Doherty was born in Houston and received a BA cum laude from Rice University and an MFA in photography from Yale University. She lives in Southlake and is a Distinguished Research Professor at the University of North Texas. 

In addition to the Guggenheim Fellowship, she has received grants from the Fulbright Foundation, the Japan Foundation, the Indiana Arts Commission and the U.S. Department of the Interior, the University of North Texas and the Houston Center for Photography. 

She has been an artist in residence at the Museum of Contemporary Art Toronto/Ontario Science Centre, the Cary Institute for Ecosystem Studies, and Joshua Tree National Park. She received the Honored Educator Award from the Society of Photographic Education South Central in 2012. The Texas Legislature named her 2016 Texas State Artist 2D.

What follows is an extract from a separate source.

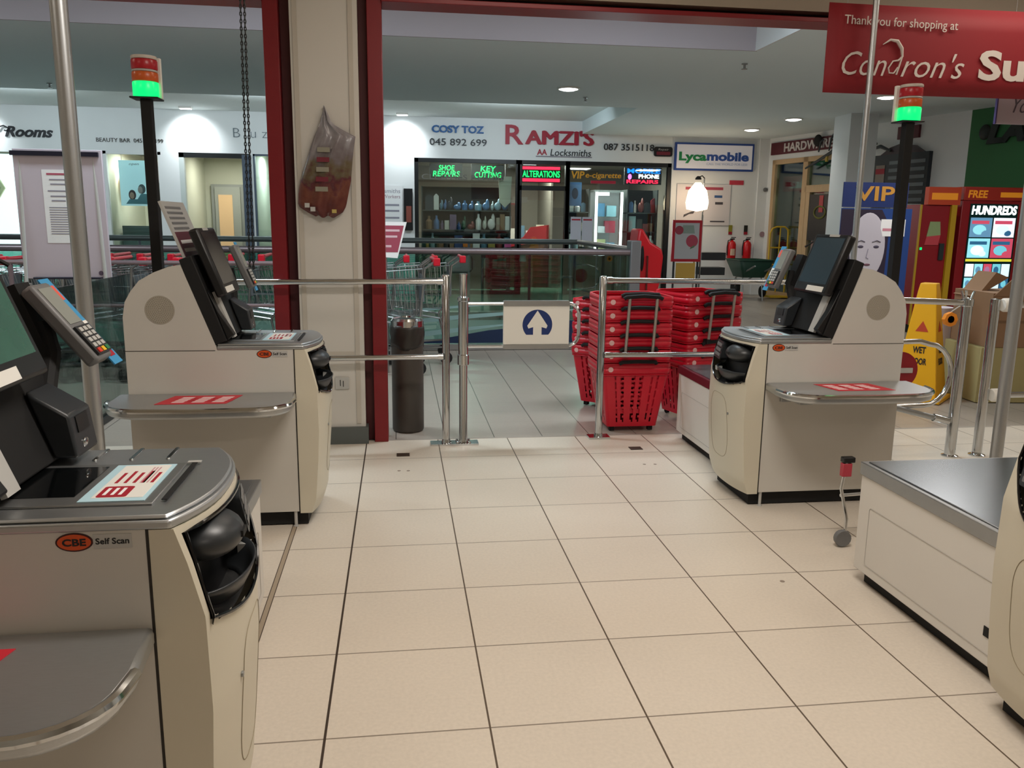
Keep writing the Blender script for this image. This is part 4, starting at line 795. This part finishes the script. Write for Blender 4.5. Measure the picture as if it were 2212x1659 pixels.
def good(kind,x,y,z,w_,h_,c,label,group):
    key=kind
    m=MB(); mm=M('good_'+c,c,.45,emit=0)
    if kind=='boxed_good': m.box(-w_/2,w_/2,-.05,.05,0,h_,mm)
    elif kind=='bottle': m.lathe([(w_*.42,0),(w_*.45,.01),(w_*.45,h_*.6),(w_*.18,h_*.78),(w_*.18,h_),(0,h_)],(0,0,0),mm,10)
    elif kind=='shoe_form': m.ell((0,0,h_*.35),(w_*.5,.05,h_*.35),mm,10,6); m.ell((w_*.2,0,h_*.6),(w_*.25,.04,h_*.4),mm,10,6)
    elif kind=='hanging_pack': m.prism([(-w_/2,0),(w_/2,0),(w_/2,h_*.85),(w_*.1,h_),(-w_*.1,h_),(-w_/2,h_*.85)],XZ,-.012,.012,mm)
    o=m.build(kind,loc=(x,y,z)); tag(o,label,'shop item',group); return o
random.seed(11)
for si,(z,kinds) in enumerate(zip(shz,(['boxed_good','hanging_pack'],['boxed_good','bottle'],['boxed_good','bottle','shoe_form'],['bottle','hanging_pack','shoe_form']))):
    for x0,x1,y,wn in ((.45,2.02,15.46,'left'),(3.15,3.53,15.56,'middle'),(4.28,4.83,15.52,'right')):
        x=x0+.04
        while x<x1-.04:
            w_=random.uniform(.06,.15); h_=random.uniform(.14,.30); k=random.choice(kinds); c=random.choice(gcol)
            if si==3 and wn=='left' and x>.9: c=random.choice(['8FB2C6','4A78A8','B9CCD2','5E8FB0'])
            good(k,x+w_/2,y+random.uniform(-.05,.03),z,w_,h_,c,f'small {k.replace("_"," ")} on the {["lowest","second","third","top"][si]} shelf of the {wn} shop-window unit',f'{k.replace("_"," ")}s on the {["lowest","second","third","top"][si]} shelf, {wn} window')
            x+=w_+random.uniform(.006,.016)
for x,c,l in ((1.22,'E07A20','orange'),(1.98,'E05A9A','bright pink'),(1.68,'A8923E','mustard')):
    t=thing('price_card',f'{l} card propped low in the left shop window','card',(x,15.2,.84)); MB().box(-.06,.06,-.003,.003,0,.13,M('card_'+c,c,.6)).build('card',t); MB().box(-.02,.02,.004,.05,-.84,0,shelfm).build('stand',t)
t=thing('hanging_clock_poster','cream patterned hanging banner inside the left window near the black door frame','hanging',(1.92,15.2,1.55)); MB().prism([(-.10,.1),(.0,0),(.10,.1),(.12,.55),(-.12,.55)],XZ,-.01,.01,M('cream_cloth','B9B6A4',.7)).build('cloth',t); MB().tube([(0,0,.55),(0,0,.9)],.004,steeld,5).build('cord',t)
# lit display cabinet
t=thing('lit_display_cabinet','glass display cabinet with two glaring white vertical light strips in the right shop window','display cabinet',(3.88,15.30,0))
MB().box(-.28,.28,0,.35,.0,.80,dgrey).box(-.28,.28,.33,.35,.80,1.86,lgrey).box(-.28,.28,0,.35,1.86,1.90,lgrey).build('cabinet',t)
for x in (-.26,.22): MB().box(x,x+.045,-.01,.015,.82,1.86,nw).build('light_strip',t)
for z in (1.12,1.42): MB().box(-.25,.25,.02,.32,z-.008,z,sg).build('shelf',t)
MB().box(-.22,-.0,-.012,-.002,1.80,1.855,nw).build('light_strip',t)
area('cabinet_glow',(3.88,15.2,1.3),.4,1.0,16,(.85,.97,1),(math.radians(90),0,PI))
for x,z,w_,h_,c in ((-.12,.80,.20,.20,'C9C98A'),(.08,.80,.16,.14,'6FA8C0'),(-.10,1.12,.14,.12,'D8D8D8'),(.06,1.12,.20,.22,'B0223C'),(-.12,1.42,.14,.24,'4E88B0'),(.08,1.42,.18,.20,'9FD0DC')):
    good('boxed_good',3.88+x,15.46,z+.001,w_,h_,c,{'C9C98A':'pale yellow box at the bottom of the lit cabinet','6FA8C0':'pale blue box at the bottom of the lit cabinet','D8D8D8':'white box on the middle shelf of the lit cabinet','B0223C':'crimson box on the middle shelf of the lit cabinet','4E88B0':'mid blue box on the top shelf of the lit cabinet','9FD0DC':'pale turquoise box on the top shelf of the lit cabinet'}[c],None)
t=thing('notice_stand','pair of pale notice sheets with red headings on a stand before the right shop window','notice stand',(3.25,14.75,0)); 
for x in (-.105,.105): MB().box(x-.095,x+.095,-.01,.0,.98,1.40,M('pale_lilac','B9BCC9',.6)).box(x-.08,x+.08,-.012,-.0101,1.34,1.365,dkred).build('notice',t)
MB().tube([(-.02,.01,0),(-.02,.01,1.0)],.01,lgrey,8).tube([(.06,.01,0),(.03,.01,1.0)],.01,lgrey,8).build('leg',t)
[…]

Her work has been featured in exhibitions in the U.S. and abroad at institutions including the Amon Carter Museum of American Art, Fort Worth; the Smithsonian Museum of Natural History and the National Academy of Sciences, Washington, D.C.; the Crystal Bridges Museum of American Art, Bentonville, Ark.; the Art Museum of Southeast Texas, Beaumont; the Centro de Fotografía, Tenerife, Spain; the Chapter Art Centre, Cardiff, Wales; the Encuentros Abiertos Photography Biennial in Buenos Aires, Argentina; the Indiana State Museum, Indianapolis; the Minneapolis Institute of Arts; the Museum Belvédère, Heerenveen, the Netherlands; the New Mexico Museum of Art, Santa Fe; and the Ontario Science Centre, Toronto, Canada.

Doherty’s work has been featured in American Way magazine, Harvard Business Review, Hyperallergic, National Geographic, The New Yorker: Photo Booth, Oxford American Journal, Oxford Literary Journal, Smith Journal Australia, Smithsonian Magazine, Texas Monthly, Tomboy Tarts, Vice, The Wall Street Journal, The Washington Post and Wired magazine, among others. She has been invited to present scholarly papers and artist talks at over 80 institutions and conferences worldwide, including a TEDx lecture in 2013.